WHAT IS EXPECTED: Below are entries; tally how many lines hold the string "pixels" and answer with only that figure.

DATASET RECORDS:
______________________________

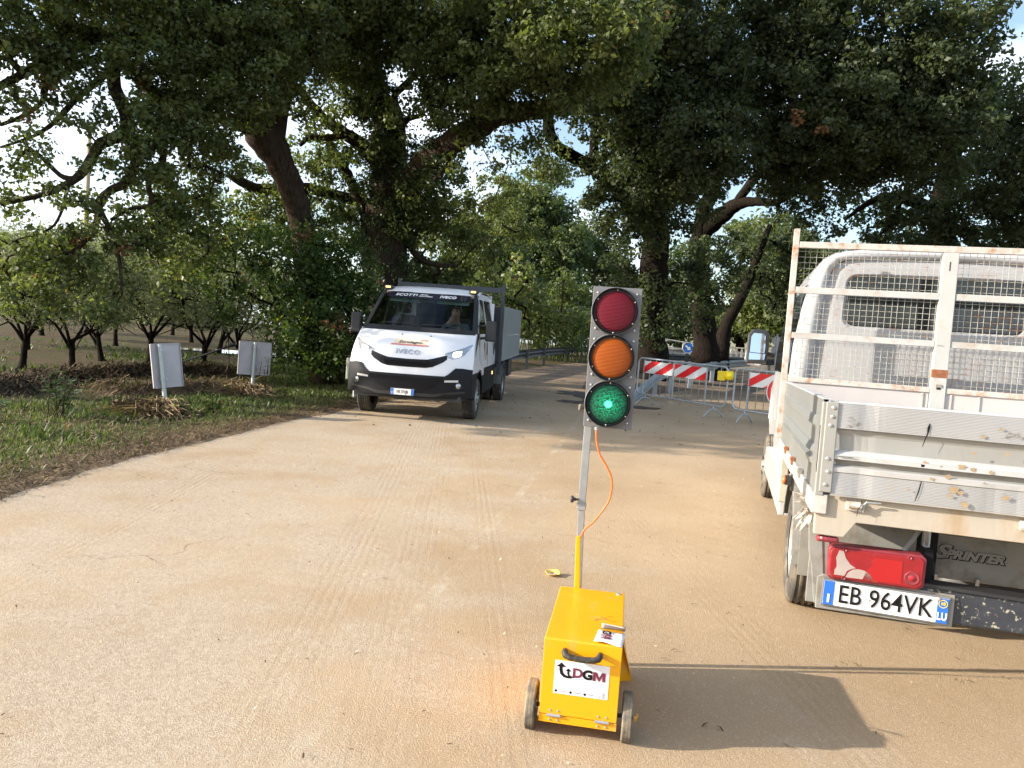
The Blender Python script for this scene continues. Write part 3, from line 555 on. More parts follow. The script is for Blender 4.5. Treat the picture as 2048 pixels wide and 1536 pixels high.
bgtree('shaded tree filling the gap between the traffic light and the first island oak', [(1245, 715, 46, .4), (1250, 600, 46, .3), (1255, 520, 46, .2)],
       [(1250, 640, 50, 40, 46, 2.4, .9), (1260, 690, 50, 25, 45, 2, .9)], M_oakleaf)
bgtree('sunlit tree seen between the two island oaks', [(1360, 715, 52, .4), (1358, 640, 52, .3), (1356, 580, 52, .2)],
       [(1355, 600, 40, 50, 52, 2.4, 1), (1365, 660, 30, 40, 50, 2, 1), (1345, 520, 30, 30, 53, 2, .6)], M_bgleaf)
bgtree('dense dark tree filling the space under the long bent limb', [(1570, 715, 44, .45), (1560, 600, 44, .35), (1550, 520, 44, .2)],
       [(1545, 480, 70, 50, 44, 2.6, 1.1), (1600, 540, 60, 60, 43, 2.6, 1.2), (1520, 570, 60, 50, 43, 2.4, 1.1), (1490, 470, 35, 30, 45, 2, .8), (1570, 640, 70, 50, 42, 2, 1.2), (1640, 600, 60, 80, 42, 2.4, 1.2), (1500, 640, 40, 40, 44, 2, .9), (1700, 560, 60, 70, 44, 2, 1)], M_oakleaf)
bgtree('dark spreading tree behind the ivy-clad oak, low over the cab roof of the oncoming truck', [(830, 740, 30, .4), (822, 620, 30, .3), (815, 560, 30, .2), (840, 510, 30, .12)],
       [(840, 470, 60, 40, 30, 2, .9), (900, 520, 60, 50, 31, 2, 1), (960, 560, 50, 50, 33, 2, 1.1), (1000, 620, 40, 50, 34, 2, 1.1), (800, 560, 60, 60, 29, 1.6, 1), (930, 640, 60, 50, 32, 1.6, 1.1), (1040, 560, 50, 50, 36, 2, 1), (1060, 630, 60, 45, 36, 2, 1.2), (1130, 600, 45, 60, 38, 2, 1.0), (1150, 660, 40, 30, 39, 1.6, 1.1)], M_oakleaf, 14, 28, .5, .24)
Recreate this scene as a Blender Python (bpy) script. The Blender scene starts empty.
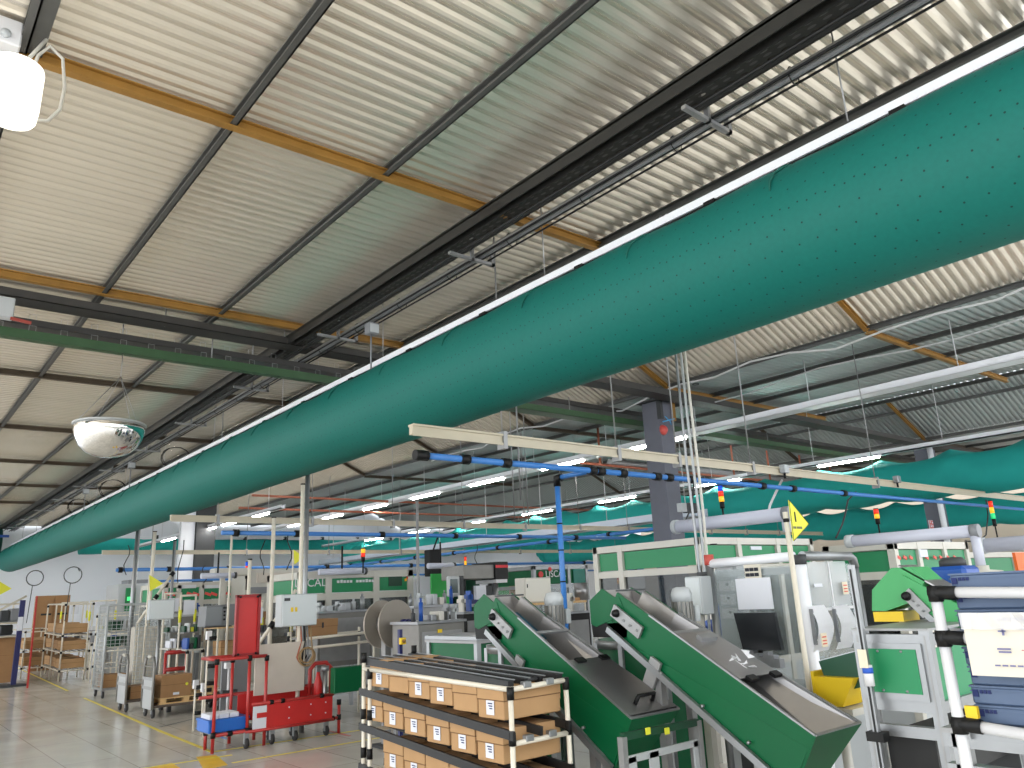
import bpy, bmesh, math, random
from mathutils import Vector, Matrix
random.seed(7)
PI = math.pi
sc = bpy.context.scene
COL = sc.collection
EYE = 1.75
# ---------------------------------------------------------------- camera solved from the photograph's vanishing points
F = 769.0; CX, CY = 512.0, 384.0
def _solve():
    h = Vector((1, -0.047, 0)).normalized(); n = Vector((-h.y, h.x, 0))
    yv = Vector((-150 - CX, 625 - CY, 0)); d = yv.dot(n)
    up = -Vector((n.x, n.y, -d / F)).normalized()
    yd = Vector((yv.x, yv.y, F)).normalized()
    xd = yd.cross(up).normalized()
    if xd.x < 0: xd = -xd
    return xd, yd, up
XD, YD, UP = _solve()
def ray(px, py):
    c = Vector((px - CX, py - CY, F))
    return Vector((XD.dot(c), YD.dot(c), UP.dot(c)))
def PX(px, py, x): r = ray(px, py); return r * (x / r.x) + Vector((0, 0, EYE))
def PY(px, py, y): r = ray(px, py); return r * (y / r.y) + Vector((0, 0, EYE))
def PZ(px, py, z): r = ray(px, py); return r * ((z - EYE) / r.z) + Vector((0, 0, EYE))
cam = bpy.data.cameras.new('camera'); cam.sensor_width = 36; cam.lens = F / 1024 * 36; cam.clip_end = 200; cam.clip_start = .05
co = bpy.data.objects.new('camera', cam); COL.objects.link(co); sc.camera = co
cr = Vector((XD.x, YD.x, UP.x)); cd = Vector((XD.y, YD.y, UP.y)); cf = Vector((XD.z, YD.z, UP.z))
m = Matrix(((cr.x, -cd.x, -cf.x, 0), (cr.y, -cd.y, -cf.y, 0), (cr.z, -cd.z, -cf.z, EYE), (0, 0, 0, 1)))
co.matrix_world = m
# ---------------------------------------------------------------- materials
def lin(c):
    return tuple(((v / 255) / 12.92 if v / 255 <= .04045 else ((v / 255 + .055) / 1.055) ** 2.4) for v in c)
MATS = {}
def mat(name, rgb, rough=.5, metal=0., noise=0., nscale=6., bump=0., bscale=40., emit=0., alpha=1., coat=0., spec=.5):
    if name in MATS: return MATS[name]
    mt = bpy.data.materials.new(name); mt.use_nodes = True
    nt = mt.node_tree; b = nt.nodes['Principled BSDF']
    c = lin(rgb)
    b.inputs['Base Color'].default_value = (*c, 1); b.inputs['Roughness'].default_value = rough
    b.inputs['Metallic'].default_value = metal; b.inputs['Specular IOR Level'].default_value = spec
    if coat: b.inputs['Coat Weight'].default_value = coat; b.inputs['Coat Roughness'].default_value = .08
    if emit:
        b.inputs['Emission Color'].default_value = (*c, 1); b.inputs['Emission Strength'].default_value = emit
    tc = nt.nodes.new('ShaderNodeTexCoord')
    if noise:
        n = nt.nodes.new('ShaderNodeTexNoise'); n.inputs['Scale'].default_value = nscale; n.inputs['Detail'].default_value = 5
        nt.links.new(tc.outputs['Object'], n.inputs['Vector'])
        r = nt.nodes.new('ShaderNodeMapRange'); r.inputs[1].default_value = .3; r.inputs[2].default_value = .7
        r.inputs[3].default_value = 1 - noise; r.inputs[4].default_value = 1 + noise
        nt.links.new(n.outputs['Fac'], r.inputs[0])
        mx = nt.nodes.new('ShaderNodeVectorMath'); mx.operation = 'SCALE'; mx.inputs[0].default_value = c
        nt.links.new(r.outputs[0], mx.inputs['Scale']); nt.links.new(mx.outputs[0], b.inputs['Base Color'])
    if bump:
        n = nt.nodes.new('ShaderNodeTexNoise'); n.inputs['Scale'].default_value = bscale; n.inputs['Detail'].default_value = 4
        nt.links.new(tc.outputs['Object'], n.inputs['Vector'])
        bp = nt.nodes.new('ShaderNodeBump'); bp.inputs['Strength'].default_value = bump; bp.inputs['Distance'].default_value = .01
        nt.links.new(n.outputs['Fac'], bp.inputs['Height']); nt.links.new(bp.outputs[0], b.inputs['Normal'])
    if alpha < 1:
        b.inputs['Alpha'].default_value = alpha
    MATS[name] = mt
    return mt
WHITE = mat('white_paint', (214, 214, 216), .35, noise=.03)
CREAM = mat('cream_frame', (200, 196, 186), .4, noise=.03)
RAILM = mat('white_enamel', (242, 243, 248), .3)
CREAMR = mat('cream_rail', (190, 180, 158), .4, noise=.04)
TUBEW = mat('ivory_pipe', (222, 214, 198), .3, noise=.03)
ALU = mat('brushed_aluminium', (150, 152, 154), .38, .7, noise=.05, nscale=9)
ALUD = mat('aged_aluminium', (150, 150, 150), .45, .5, noise=.08)
STEEL = mat('stainless_sheet', (150, 148, 148), .3, .8, noise=.06, nscale=4)
STEELD = mat('dull_steel', (128, 126, 122), .45, .4, noise=.1, nscale=5)
BLACK = mat('black_plastic', (14, 14, 15), .5, spec=.3)
DARK = mat('dark_metal', (30, 30, 30), .55, .2, noise=.1)
CHAR = mat('charcoal', (58, 60, 62), .6)
GREEN = mat('green_enamel', (6, 92, 54), .42, noise=.04, nscale=3, spec=.25)
GREEND = mat('deep_green', (8, 66, 42), .45, noise=.05)
GREENP = mat('green_panel', (22, 132, 82), .45)
GREENB = mat('bright_green', (44, 168, 74), .45)
GREENT = mat('tray_green', (52, 84, 52), .5, noise=.1)
TEAL = mat('teal_fabric', (24, 160, 152), .8, noise=.05, nscale=3, bump=.15, bscale=8)
TEALD = mat('dark_teal_fabric', (8, 76, 66), .9, noise=.08)
BLUE = mat('blue_pipe', (62, 126, 200), .35)
BLUED = mat('blue_plastic', (28, 78, 160), .4)
RED = mat('red_paint', (196, 40, 38), .4, noise=.04)
REDD = mat('red_tube', (178, 46, 42), .35)
ORANGE = mat('orange_steel', (158, 116, 52), .5, .1, noise=.12, nscale=5)
PURL = mat('purlin_grey', (94, 94, 92), .5, .4, noise=.1)
CARD = mat('cardboard', (180, 142, 100), .85, noise=.06, nscale=5)
CARDD = mat('brown_cardboard', (158, 120, 82), .85, noise=.06)
WOOD = mat('pine_wood', (214, 176, 124), .7, noise=.12, nscale=12)
BEIGE = mat('beige_board', (206, 196, 184), .6, noise=.03)
PAPER = mat('paper', (218, 220, 228), .7)
YELLOW = mat('yellow_plastic', (226, 190, 24), .5)
LEMON = mat('lemon_card', (226, 224, 60), .6)
GREYC = mat('grey_column', (104, 106, 118), .5, noise=.04)
GREYB = mat('light_grey_box', (180, 184, 186), .4)
GREYM = mat('mid_grey_box', (128, 130, 134), .45)
CRATE = mat('slate_blue_crate', (80, 98, 126), .5, noise=.04)
COPPER = mat('copper_pipe', (176, 104, 80), .4, .3)
NAVY = mat('navy_plastic', (30, 34, 90), .45)
RUBBER = mat('rubber_wheel', (36, 34, 34), .6)
INK = mat('dark_ink', (30, 34, 46), .7)
NAVYINK = mat('navy_print', (24, 38, 92), .7)
GLOW = mat('lit_diffuser', (255, 252, 246), .4, emit=45)
def glassy(name, rgb, a, rough=.05):
    mt = bpy.data.materials.new(name); mt.use_nodes = True; nt = mt.node_tree
    b = nt.nodes['Principled BSDF']; b.inputs['Base Color'].default_value = (*lin(rgb), 1); b.inputs['Roughness'].default_value = rough
    b.inputs['Alpha'].default_value = a
    return mt
PANE = glassy('clear_guard_panel', (170, 182, 184), .28)
PANED = glassy('dark_interior_guard_panel', (44, 50, 50), .62)  # guard pane coloured dark to stand in for the shaded machine interior
VINYL = glassy('clear_vinyl', (225, 228, 228), .35, .2)
# ---------------------------------------------------------------- mesh builder
class B:
    def __init__(s): s.bm = bmesh.new()
    def box(s, c, d, rot=None, bev=0):
        mt = Matrix.Translation(Vector(c))
        if rot is not None: mt = mt @ rot.to_4x4()
        mt = mt @ Matrix.Diagonal((d[0], d[1], d[2], 1))
        g = bmesh.ops.create_cube(s.bm, size=1, matrix=mt)
        if bev:
            es = list({e for v in g['verts'] for e in v.link_edges})
            bmesh.ops.bevel(s.bm, geom=es, offset=bev, segments=1, affect='EDGES')
        return s
    def bb(s, x0, x1, y0, y1, z0, z1, bev=0):
        return s.box(((x0+x1)/2, (y0+y1)/2, (z0+z1)/2), (abs(x1-x0), abs(y1-y0), abs(z1-z0)), bev=bev)
    def beam(s, p, q, w, h, upv=(0, 0, 1)):
        p = Vector(p); q = Vector(q); y = (q - p).normalized(); u = Vector(upv)
        if abs(y.dot(u)) > .98: u = Vector((1, 0, 0))
        x = y.cross(u).normalized(); z = x.cross(y)
        r = Matrix((x, y, z)).transposed()
        return s.box((p + q) / 2, (w, (q - p).length, h), rot=r)
    def tube(s, pts, r, n=8, cap=True, closed=False):
        pts = [Vector(p) for p in pts]; rings = []; N = len(pts)
        ref = None
        for i, p in enumerate(pts):
            if closed: t = (pts[(i+1) % N] - pts[i-1]).normalized()
            elif i == 0: t = (pts[1] - p).normalized()
            elif i == N-1: t = (p - pts[-2]).normalized()
            else: t = ((pts[i+1] - p).normalized() + (p - pts[i-1]).normalized()).normalized()
            if ref is None:
                ref = Vector((0, 0, 1)) if abs(t.z) < .9 else Vector((1, 0, 0))
            a = (ref - t * ref.dot(t))
            if a.length < 1e-4: a = t.orthogonal()
            a.normalize(); ref = a; b = t.cross(a)
            rr = r[i] if isinstance(r, (list, tuple)) else r
            rings.append([s.bm.verts.new(p + a * math.cos(2*PI*k/n) * rr + b * math.sin(2*PI*k/n) * rr) for k in range(n)])
        M = N if closed else N-1
        for i in range(M):
            A = rings[i]; C = rings[(i+1) % N]
            for k in range(n): s.bm.faces.new((A[k], A[(k+1) % n], C[(k+1) % n], C[k])).smooth = True
        if cap and not closed:
            s.bm.faces.new(rings[0][::-1]); s.bm.faces.new(rings[-1])
        return s
    def lathe(s, c, prof, axis='Z', n=20):
        c = Vector(c); rings = []
        for r, h in prof:
            ring = []
            for k in range(n):
                a = 2*PI*k/n; u, v = math.cos(a)*r, math.sin(a)*r
                o = {'Z': (u, v, h), 'X': (h, u, v), 'Y': (v, h, u)}[axis]
                ring.append(s.bm.verts.new(c + Vector(o)))
            rings.append(ring)
        for i in range(len(rings)-1):
            for k in range(n): s.bm.faces.new((rings[i][k], rings[i][(k+1) % n], rings[i+1][(k+1) % n], rings[i+1][k])).smooth = True
        if prof[0][0] > 1e-4: s.bm.faces.new(rings[0][::-1])
        if prof[-1][0] > 1e-4: s.bm.faces.new(rings[-1])
        return s
    def hexa(s, v8):
        v = [s.bm.verts.new(Vector(p)) for p in v8]
        for f in ((0,3,2,1),(4,5,6,7),(0,1,5,4),(1,2,6,5),(2,3,7,6),(3,0,4,7)): s.bm.faces.new([v[i] for i in f])
        return s
    def prism(s, poly, off):
        off = Vector(off); a = [s.bm.verts.new(Vector(p)) for p in poly]; b = [s.bm.verts.new(Vector(p) + off) for p in poly]
        s.bm.faces.new(a[::-1]); s.bm.faces.new(b); n = len(a)
        for i in range(n): s.bm.faces.new((a[i], a[(i+1) % n], b[(i+1) % n], b[i]))
        return s
    def sheet(s, poly, t=.003):
        p = [Vector(q) for q in poly]; n = (p[1]-p[0]).cross(p[-1]-p[0]).normalized()
        return s.prism(p, n * t)
    def tor(s, c, R, r, axis='Y', a0=0, a1=2*PI, n=24, m=6):
        pts = []
        full = abs(a1-a0-2*PI) < 1e-3
        for k in range(n if full else n+1):
            a = a0 + (a1-a0)*k/n; u, v = math.cos(a)*R, math.sin(a)*R
            pts.append(Vector(c) + Vector({'Y': (u, 0, v), 'X': (0, u, v), 'Z': (u, v, 0)}[axis]))
        return s.tube(pts, r, m, closed=full)
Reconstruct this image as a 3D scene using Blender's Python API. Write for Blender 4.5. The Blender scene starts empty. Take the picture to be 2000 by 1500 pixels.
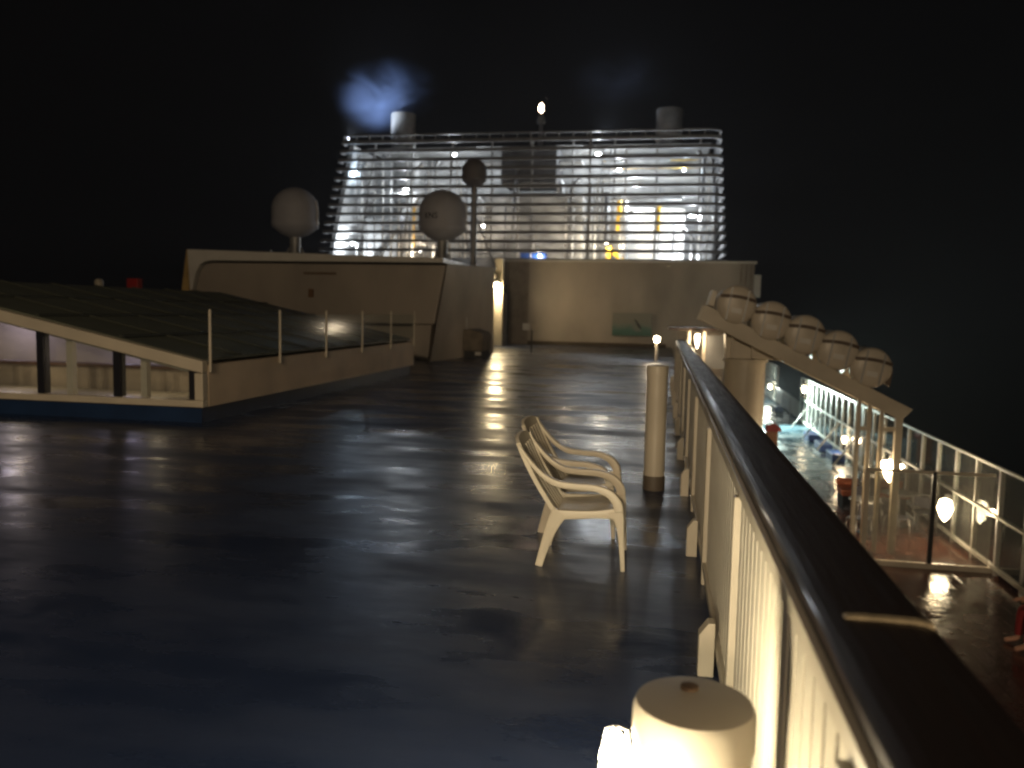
import bpy, bmesh, math, random
from mathutils import Vector, Matrix
R = math.radians
random.seed(7)
scene = bpy.context.scene
col = scene.collection

# ------------------------------------------------------------------ camera
cam_d = bpy.data.cameras.new("camera")
cam_d.sensor_width = 36.0
cam_d.lens = 28.8
cam_d.clip_start = 0.05
cam_d.clip_end = 5000
cam = bpy.data.objects.new("camera", cam_d)
col.objects.link(cam)
cam.location = (0, 0, 1.7)
cam.rotation_euler = (Matrix.Rotation(R(10.3), 3, 'Z') @ Matrix.Rotation(R(90 - 5.1), 3, 'X') @ Matrix.Rotation(0.02, 3, 'Z')).to_euler()
scene.camera = cam
cam_d.dof.use_dof = True
cam_d.dof.focus_distance = 4.5
cam_d.dof.aperture_fstop = 1.9

# ------------------------------------------------------------------ world, exposure
w = bpy.data.worlds.new("World")
scene.world = w
w.use_nodes = True
bg = w.node_tree.nodes["Background"]
bg.inputs[0].default_value = (0.72, 0.78, 1.0, 1)
bg.inputs[1].default_value = 0.0012
scene.view_settings.view_transform = 'Standard'
scene.view_settings.look = 'None'
scene.view_settings.exposure = 0
scene.view_settings.gamma = 1
scene.cycles.use_denoising = True
scene.cycles.filter_width = 2.2
scene.cycles.max_bounces = 6
scene.cycles.sample_clamp_indirect = 4
scene.cycles.volume_bounces = 0
scene.cycles.volume_step_rate = 2

WARM = (1.0, 0.74, 0.44)
SOFT = (1.0, 0.83, 0.62)
COOL = (0.86, 0.93, 1.0)


def lamp(name, loc, power, colr, radius=0.05, spot=None, target=None, blend=0.6, parent=None):
    l = bpy.data.lights.new(name, 'SPOT' if spot else 'POINT')
    l.energy = power
    l.color = colr
    l.shadow_soft_size = radius
    o = bpy.data.objects.new(name, l)
    o.location = loc
    if spot:
        l.spot_size = R(spot)
        l.spot_blend = blend
        d = Vector(target) - Vector(loc)
        o.rotation_euler = d.to_track_quat('-Z', 'Y').to_euler()
    col.objects.link(o)
    if parent:
        o.parent = parent
        o.matrix_parent_inverse = Matrix.Translation(parent.location).inverted()
    return o

# floodlight of the ship's mast behind the photographer
lamp("mast_flood_light", (-1.5, -16.0, 7.0), 4600, (1.0, 0.76, 0.5), 0.5, 150, (-4, 30, 2), 0.7)

lamp("skylight_fill_light", (-2.2, -4.0, 4.8), 900, (1.0, 0.74, 0.46), 0.15, 90, (-8, 13, 0.6), 0.9)  # unseen lamp without fitting, added to brighten the skylight frame and wall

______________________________

ANSWER TO THIS EXERCISE: 2